#### GOAL
Extract each line of the records below that contains the word "picture".

-- Begin SUPPLIED RECORDS --

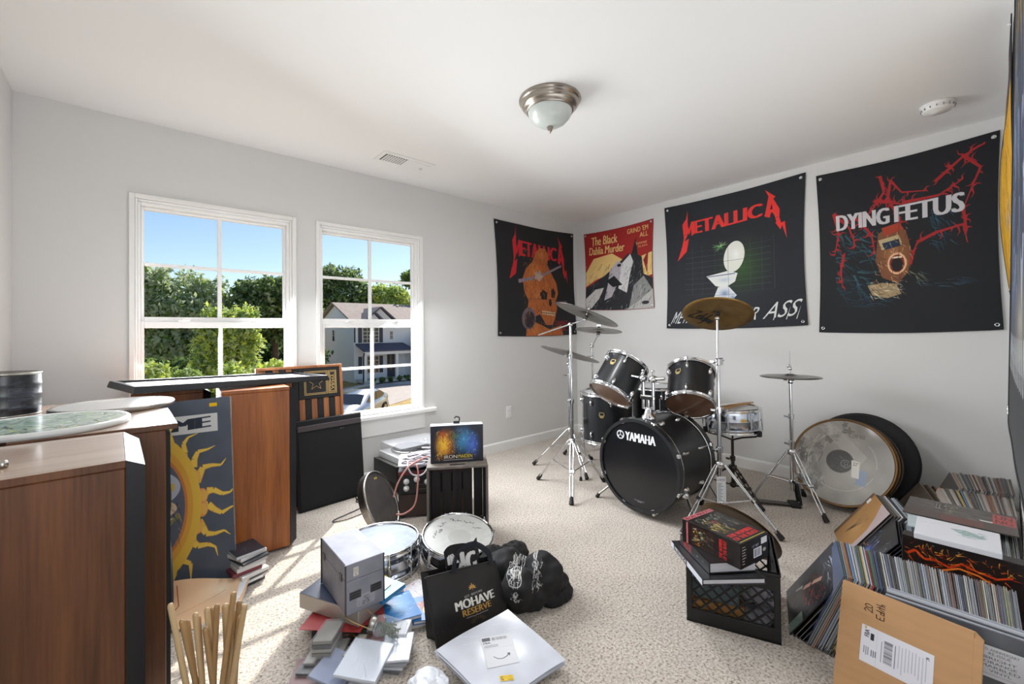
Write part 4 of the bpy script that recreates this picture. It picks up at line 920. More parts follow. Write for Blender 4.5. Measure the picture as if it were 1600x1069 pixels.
def art_d():
    c = Cv(720, 720, '#0c0f16')
    c.hatch(90, (.10, .46, .36, .84), ['#15343d', '#1d4a55', '#0f2a35', '#2c5f6a'], (.004, .016), (.06, .16), (-20, 70), .8, 3); c.hatch(60, (.13, .80, .45, .93), ['#12303e', '#18435a', '#0c2230'], (.003, .008), (.06, .14), (-10, 20), .8, 4)
    c.hatch(36, (.66, .40, .78, .60), ['#16455a', '#1c5e74'], (.003, .008), (.03, .08), (20, 80), .8, 5); c.hatch(14, (.60, .79, .84, .84), ['#24506a', '#3a6c86'], (.002, .004), (.05, .12), (0, 10), .8, 6)
    dr = '#a31a1e'
    rg = random.Random(3)
    for k, P in enumerate([[(.10, .34), (.13, .47), (.10, .60)], [(.10, .34), (.20, .44), (.24, .56)], [(.24, .38), (.34, .50), (.36, .62)], [(.40, .16), (.42, .26), (.34, .36), (.24, .44)], [(.44, .30), (.46, .20), (.52, .28), (.66, .30)], [(.44, .30), (.50, .42), (.55, .66)], [(.52, .34), (.72, .34), (.84, .28)], [(.70, .26), (.84, .16), (.94, .12)], [(.84, .16), (.92, .24), (.84, .44)], [(.60, .58), (.70, .54), (.84, .52), (.86, .62)], [(.84, .44), (.86, .56)], [(.56, .70), (.60, .58)], [(.16, .60), (.14, .70), (.15, .80)], [(.36, .30), (.56, .36)]]):
        spiky(c, P, .020, dr, k, 12, .06)
    # a wide-open mouth in shadow
    sk, dk = '#c28a5a', '#5a2c18'
    c.poly([(.38, .50), (.46, .46), (.54, .50), (.57, .62), (.55, .74), (.49, .80), (.40, .76), (.36, .66)], '#7a4a2c'); c.glow(.47, .64, .10, .14, sk, .8); c.poly([(.38, .54), (.50, .52), (.52, .58), (.40, .60)], '#b9a77e'); c.poly([(.40, .56), (.50, .545), (.51, .585), (.42, .60)], '#1b2d44')
    c.ell(.487, .685, .055, .062, '#e2b48a'); c.ell(.487, .685, .044, .050, '#7c2318'); c.ell(.487, .692, .034, .038, '#160606'); c.rect(.46, .645, .515, .655, '#e9dfc2')
    c.poly([(.31, .80), (.40, .79), (.48, .80), (.51, .86), (.43, .88), (.34, .86)], '#a08a68'); c.hatch(60, (.31, .78, .51, .88), ['#d9c49a', '#4a3a2a', '#efe0c0'], (.002, .005), (.02, .05), (-10, 60), .8, 9); c.hatch(90, (.34, .46, .57, .80), ['#e8b078', '#3a1a0e', '#f2d2a2', '#1a0d08'], (.002, .005), (.015, .05), (20, 120), .7, 10)
    c.poly([(.40, .47), (.50, .45), (.53, .49), (.42, .52)], '#a53a22'); c.hatch(8, (.55, .72, .64, .80), ['#7d8668', '#35505a'], (.004, .008), (.05, .09), (20, 70), .8, 11)
    c.a = np.concatenate([c.a[int(c.h*.08):], c.a[-int(c.h*.08):]*0+np.array(hexc('#0c0f16'))])
    c.text('DYING', 0, 0, 1, 1, '#c9c6ca', bold=.11, quad=[(.115, .275), (.45, .272), (.45, .368), (.115, .372)]); c.text('FETUS', 0, 0, 1, 1, '#c9c6ca', bold=.11, quad=[(.475, .272), (.85, .268), (.85, .372), (.475, .368)])
    for v in (.25, .5, .75): c.rect(0, v, 1, v+.0015, '#141824')
    c.rect(.5, 0, .5015, 1, '#141824')
    return c.mat('flag_art_black_red', .7)
def art_e():
    c = Cv(360, 360, '#4a4043'); c.poly([(0, .26), (.6, .3), (1, .2), (1, 1), (0, 1)], '#d9a21e')
    c.glow(.5, .22, .2, .16, '#f0bb2c', 1); c.glow(.3, .5, .3, .2, '#f2c63e', .9)
    c.hatch(240, (0, .25, 1, 1), ['#6d4a12', '#3a2a16', '#f6d878', '#8a6a1e', '#2a241c'], (.004, .014), (.05, .16), (30, 150), .8, 5); c.hatch(26, (.5, .62, .8, .72), ['#3c4f86', '#8f9cc6'], (.006, .014), (.05, .1), (60, 120), .8, 6); c.hatch(14, (.2, .1, .9, .18), ['#7e1a1a'], (.006, .012), (.05, .1), (0, 60), .8, 7)
    return c.mat('flag_art_yellow', .75)
def art_f():
    c = Cv(360, 520, '#22262c')
    for k in range(14): spiky(c, [(random.uniform(.05, .95), random.uniform(.06, .24)), (random.uniform(.05, .95), random.uniform(.1, .3))], .03, '#c01f2a', k, 10, .09)
    c.hatch(220, (0, .42, 1, .78), ['#234a8a', '#5f86c4', '#101a30', '#c9d4e6', '#14284e'], (.006, .02), (.06, .18), (50, 130), .8, 5)
    c.hatch(60, (.0, .30, 1, .46), ['#b98a3a', '#e2b24a', '#3a2c1a'], (.006, .016), (.05, .14), (40, 140), .8, 6); c.glow(.6, .82, .5, .14, '#8a8378', 1)
    c.rect(0, .88, 1, 1, '#101114')
    for k in range(16): c.line([(.04+k*.06, .90), (.06+k*.06, .84), (.03+k*.06+.03, .88)], .012, '#d9dcda', w2=.002)
    return c.mat('flag_art_blue_red', .75)

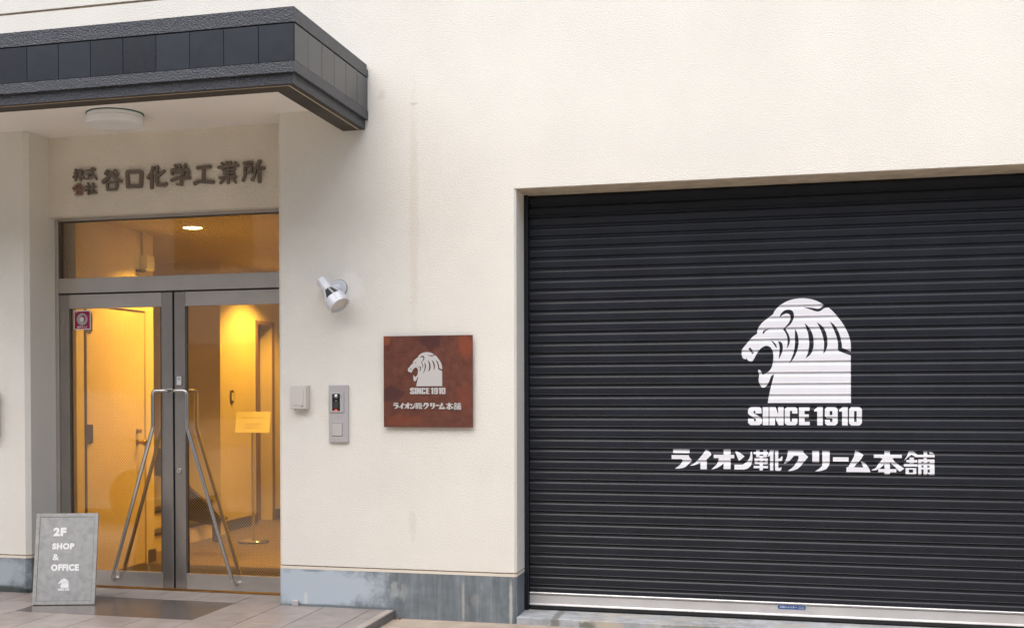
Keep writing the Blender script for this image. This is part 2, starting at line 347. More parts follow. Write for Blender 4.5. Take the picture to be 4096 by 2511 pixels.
# SINCE 1910, one entry per character (list of shapes, each outer + holes)
SINCE = [
 [[sm([(203,1285),(225,1258),(250,1252),(335,1252),(355,1270),(358,1330),(288,1330),(286,1302),(275,1296),(265,1305),(268,1325),(350,1378),(360,1400),(360,1445),(335,1468),(230,1468),(203,1440),(203,1392),(268,1392),(270,1418),(285,1425),(297,1415),(292,1395),(215,1345),(203,1325)])]],
 [[R_(370,1252,437,1468)]],
 [[[(447,1252),(515,1252),(545,1335),(545,1252),(607,1252),(607,1468),(550,1468),(510,1375),(510,1468),(447,1468)]]],
 [[sm([(645,1254),(740,1254),(762,1275),(762,1330),(702,1330),(702,1302),(690,1294),(678,1302),(678,1418),(690,1426),(702,1418),(702,1388),(762,1388),(762,1445),(740,1467),(645,1467),(620,1445),(620,1275)])]],
 [[[(780,1255),(900,1255),(897,1297),(842,1297),(842,1338),(890,1338),(890,1380),(842,1380),(842,1425),(900,1425),(900,1466),(780,1466)]]],
 [[[(950,1285),(990,1252),(1045,1252),(1045,1468),(983,1468),(983,1305),(950,1305)]]],
 [[sm([(1090,1252),(1185,1252),(1210,1280),(1210,1440),(1185,1468),(1090,1468),(1070,1445),(1070,1402),(1122,1402),(1125,1425),(1145,1428),(1152,1418),(1152,1385),(1090,1385),(1068,1360),(1068,1280)]), R_(1122,1300,1150,1346)]],
 [[[(1225,1285),(1265,1252),(1320,1252),(1320,1468),(1258,1468),(1258,1305),(1225,1305)]]],
 [[sm([(1358,1252),(1450,1252),(1475,1280),(1475,1440),(1450,1468),(1358,1468),(1335,1440),(1335,1280)]), R_(1390,1300,1418,1424)]]]
SINCE_BOX = (203, 1252, 1475, 1468)
o2 = 2376
KANA = [
 [[R_(142,75,445,155)], [[(115,195),(435,195),(440,230),(498,305),(430,375),(380,430),(310,462),(230,475),(175,468),(240,425),(300,355),(322,295),(300,277),(115,277)]]],
 [[[(748,75),(800,110),(835,145),(850,180),(795,245),(745,292),(765,300),(765,478),(648,478),(648,345),(580,378),(520,405),(470,410),(462,400),(530,365),(600,290),(690,175),(720,120)]]],
 [[[(1070,70),(1198,70),(1198,178),(1265,178),(1265,248),(1198,248),(1198,468),(1070,468),(1070,348),(1030,395),(960,445),(890,472),(850,474),(900,425),(950,370),(975,310),(985,248),(890,248),(890,178),(1070,178)]]],
 [[[(1283,115),(1300,107),(1345,125),(1385,150),(1452,208),(1405,255),(1352,302),(1320,230),(1300,165)]],
  [[(1560,130),(1572,110),(1585,115),(1592,180),(1595,260),(1585,330),(1562,400),(1510,450),(1440,474),(1268,474),(1268,378),(1420,375),(1490,320),(1540,240),(1555,180)]]],
 [[[(1660,75),(1722,75),(1722,118),(1790,118),(1790,75),(1852,75),(1852,118),(1877,118),(1877,160),(1852,160),(1855,205),(1835,222),(1780,222),(1780,242),(1868,242),(1868,345),(1850,358),(1780,358),(1780,395),(1872,395),(1872,442),(1780,442),(1780,485),(1722,485),(1722,442),(1615,442),(1615,395),(1722,395),(1722,358),(1645,358),(1632,345),(1630,242),(1722,242),(1722,222),(1670,222),(1655,205),(1660,160),(1615,160),(1615,118),(1660,118)],
   R_(1722,164,1788,188), R_(1688,290,1722,320), R_(1782,290,1816,320)],
  [[(1910,75),(1983,75),(1968,130),(1966,483),(1908,483),(1908,190),(1880,205),(1858,205),(1885,150)]],
  [[(1998,85),(2056,85),(2056,250),(2085,240),(2110,205),(2128,195),(2130,240),(2122,290),(2056,305),(2056,420),(2065,435),(2085,430),(2110,412),(2108,470),(2090,488),(2010,488),(1998,460)]]],
 [[[(2232,78),(o2+112,78),(o2+135,130),(o2+207,205),(o2+140,300),(o2+75,390),(o2+20,445),(o2-60,480),(o2-120,492),(o2-150,485),(o2-90,440),(o2-30,375),(o2+10,310),(o2+38,240),(o2+38,185),(2335,185),(2290,245),(2240,300),(2175,345),(2155,345),(2180,290),(2210,210)]]],
 [[R_(o2+280,80,o2+400,315)], [[(o2+a, b) for a, b in [(455,80),(584,80),(584,330),(560,390),(520,445),(450,475),(380,488),(328,486),(390,445),(440,395),(455,370)]]]],
 [[R_(o2+640,205,o2+912,290)]],
 [[[(o2+a, b) for a, b in [(1028,62),(1168,155),(1130,230),(1080,300),(1000,398),(1165,400),(1150,350),(1122,280),(1160,290),(1200,325),(1232,365),(1270,430),(1287,492),(875,492),(875,405),(915,385),(940,320),(1000,200),(1020,120)]]]],
 [[[(o2+a, b) for a, b in [(1527,72),(1620,72),(1620,145),(1820,145),(1820,207),(1690,207),(1660,218),(1700,280),(1790,360),(1865,415),(1785,472),(1740,430),(1700,370),(1660,340),(1620,290),(1620,425),(1728,425),(1728,488),(1620,488),(1620,537),(1527,537),(1527,488),(1420,488),(1420,425),(1527,425),(1527,328),(1490,370),(1440,425),(1380,450),(1320,458),(1305,447),(1370,415),(1420,340),(1480,250),(1497,218),(1450,207),(1345,207),(1345,145),(1527,145)]]]],
 [[[(o2+a, b) for a, b in [(1940,72),(2015,72),(2085,143),(2187,143),(2187,72),(2250,72),(2250,143),(2370,143),(2370,188),(2050,188),(1988,137),(1930,185),(1870,250),(1860,255),(1885,210),(1920,140)]]],
  [[(o2+a, b) for a, b in [(2275,72),(2320,85),(2368,125),(2290,125)]]],
  [[(o2+a, b) for a, b in [(1950,195),(2025,195),(2025,242),(2082,242),(2082,290),(2025,290),(2025,320),(2090,320),(2090,368),(1857,368),(1857,320),(1950,320),(1950,290),(1897,290),(1897,242),(1950,242)]]],
  [R_(o2+1885,400,o2+2065,533), R_(o2+1940,430,o2+2010,490)],
  [[(o2+a, b) for a, b in [(2187,200),(2240,200),(2240,228),(2370,228),(2370,536),(2290,536),(2250,490),(2250,536),(2187,536),(2187,425),(2150,425),(2150,536),(2097,536),(2097,228),(2187,228)]],
   R_(o2+2150,275,o2+2187,305), R_(o2+2247,275,o2+2290,305), R_(o2+2150,350,o2+2187,385), R_(o2+2247,350,o2+2290,385), R_(o2+2255,425,o2+2290,485)]]]
KANA_BOX = (115, 62, 4746, 537)
def mapper(box, X0, X1, Z1, Z0):
    a, b, c, d = box
    return lambda p: (X0+(p[0]-a)/(c-a)*(X1-X0), Z1+(p[1]-b)/(d-b)*(Z0-Z1))
def mp(loops, f): return [[f(p) for p in lp] for lp in loops]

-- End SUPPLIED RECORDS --

#### EXERCISE RESULT
Write part 4 of the bpy script that recreates this picture. It picks up at line 920. More parts follow. Write for Blender 4.5. Measure the picture as if it were 1600x1069 pixels.
Keep writing the Blender script for this image. This is part 2, starting at line 347. More parts follow. Write for Blender 4.5. Take the picture to be 4096 by 2511 pixels.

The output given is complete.